● Direction
Quote every line as given.

● Source data
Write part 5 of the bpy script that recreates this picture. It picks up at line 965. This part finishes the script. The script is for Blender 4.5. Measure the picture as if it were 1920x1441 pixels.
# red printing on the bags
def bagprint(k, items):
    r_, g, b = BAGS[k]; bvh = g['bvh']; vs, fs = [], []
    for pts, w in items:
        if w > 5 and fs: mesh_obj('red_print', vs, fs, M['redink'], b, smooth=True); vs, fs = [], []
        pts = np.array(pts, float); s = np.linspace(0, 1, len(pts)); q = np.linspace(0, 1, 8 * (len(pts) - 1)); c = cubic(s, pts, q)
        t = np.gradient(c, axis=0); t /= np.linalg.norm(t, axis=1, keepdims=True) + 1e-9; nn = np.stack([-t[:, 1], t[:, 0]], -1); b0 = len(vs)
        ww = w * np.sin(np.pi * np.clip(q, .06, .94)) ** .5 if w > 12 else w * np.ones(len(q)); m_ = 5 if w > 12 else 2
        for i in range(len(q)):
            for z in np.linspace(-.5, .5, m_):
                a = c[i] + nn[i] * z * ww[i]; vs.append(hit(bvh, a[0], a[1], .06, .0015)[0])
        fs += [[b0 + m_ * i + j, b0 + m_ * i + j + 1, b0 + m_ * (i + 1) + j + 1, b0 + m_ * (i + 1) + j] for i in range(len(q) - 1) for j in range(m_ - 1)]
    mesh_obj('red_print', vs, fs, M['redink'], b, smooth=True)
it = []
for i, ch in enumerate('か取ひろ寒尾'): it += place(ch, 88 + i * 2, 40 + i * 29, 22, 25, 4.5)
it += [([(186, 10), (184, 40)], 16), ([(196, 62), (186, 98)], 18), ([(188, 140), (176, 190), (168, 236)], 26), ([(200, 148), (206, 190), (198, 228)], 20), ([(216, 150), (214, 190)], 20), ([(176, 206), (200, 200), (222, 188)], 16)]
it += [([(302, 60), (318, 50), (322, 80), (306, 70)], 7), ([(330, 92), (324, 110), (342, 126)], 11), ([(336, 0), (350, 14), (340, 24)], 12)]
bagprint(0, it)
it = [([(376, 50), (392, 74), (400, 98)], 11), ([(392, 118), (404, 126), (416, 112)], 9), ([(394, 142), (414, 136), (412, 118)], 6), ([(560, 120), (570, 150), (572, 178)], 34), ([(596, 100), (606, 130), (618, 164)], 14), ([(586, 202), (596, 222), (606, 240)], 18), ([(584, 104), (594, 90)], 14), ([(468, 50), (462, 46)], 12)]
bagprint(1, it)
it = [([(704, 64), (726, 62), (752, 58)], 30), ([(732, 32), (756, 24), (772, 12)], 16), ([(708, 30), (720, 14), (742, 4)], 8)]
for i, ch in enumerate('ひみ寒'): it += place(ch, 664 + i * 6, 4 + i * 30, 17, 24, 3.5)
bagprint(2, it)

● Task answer
Write part 5 of the bpy script that recreates this picture. It picks up at line 965. This part finishes the script. The script is for Blender 4.5. Measure the picture as if it were 1920x1441 pixels.
# red printing on the bags
def bagprint(k, items):
    r_, g, b = BAGS[k]; bvh = g['bvh']; vs, fs = [], []
    for pts, w in items:
        if w > 5 and fs: mesh_obj('red_print', vs, fs, M['redink'], b, smooth=True); vs, fs = [], []
        pts = np.array(pts, float); s = np.linspace(0, 1, len(pts)); q = np.linspace(0, 1, 8 * (len(pts) - 1)); c = cubic(s, pts, q)
        t = np.gradient(c, axis=0); t /= np.linalg.norm(t, axis=1, keepdims=True) + 1e-9; nn = np.stack([-t[:, 1], t[:, 0]], -1); b0 = len(vs)
        ww = w * np.sin(np.pi * np.clip(q, .06, .94)) ** .5 if w > 12 else w * np.ones(len(q)); m_ = 5 if w > 12 else 2
        for i in range(len(q)):
            for z in np.linspace(-.5, .5, m_):
                a = c[i] + nn[i] * z * ww[i]; vs.append(hit(bvh, a[0], a[1], .06, .0015)[0])
        fs += [[b0 + m_ * i + j, b0 + m_ * i + j + 1, b0 + m_ * (i + 1) + j + 1, b0 + m_ * (i + 1) + j] for i in range(len(q) - 1) for j in range(m_ - 1)]
    mesh_obj('red_print', vs, fs, M['redink'], b, smooth=True)
it = []
for i, ch in enumerate('か取ひろ寒尾'): it += place(ch, 88 + i * 2, 40 + i * 29, 22, 25, 4.5)
it += [([(186, 10), (184, 40)], 16), ([(196, 62), (186, 98)], 18), ([(188, 140), (176, 190), (168, 236)], 26), ([(200, 148), (206, 190), (198, 228)], 20), ([(216, 150), (214, 190)], 20), ([(176, 206), (200, 200), (222, 188)], 16)]
it += [([(302, 60), (318, 50), (322, 80), (306, 70)], 7), ([(330, 92), (324, 110), (342, 126)], 11), ([(336, 0), (350, 14), (340, 24)], 12)]
bagprint(0, it)
it = [([(376, 50), (392, 74), (400, 98)], 11), ([(392, 118), (404, 126), (416, 112)], 9), ([(394, 142), (414, 136), (412, 118)], 6), ([(560, 120), (570, 150), (572, 178)], 34), ([(596, 100), (606, 130), (618, 164)], 14), ([(586, 202), (596, 222), (606, 240)], 18), ([(584, 104), (594, 90)], 14), ([(468, 50), (462, 46)], 12)]
bagprint(1, it)
it = [([(704, 64), (726, 62), (752, 58)], 30), ([(732, 32), (756, 24), (772, 12)], 16), ([(708, 30), (720, 14), (742, 4)], 8)]
for i, ch in enumerate('ひみ寒'): it += place(ch, 664 + i * 6, 4 + i * 30, 17, 24, 3.5)
bagprint(2, it)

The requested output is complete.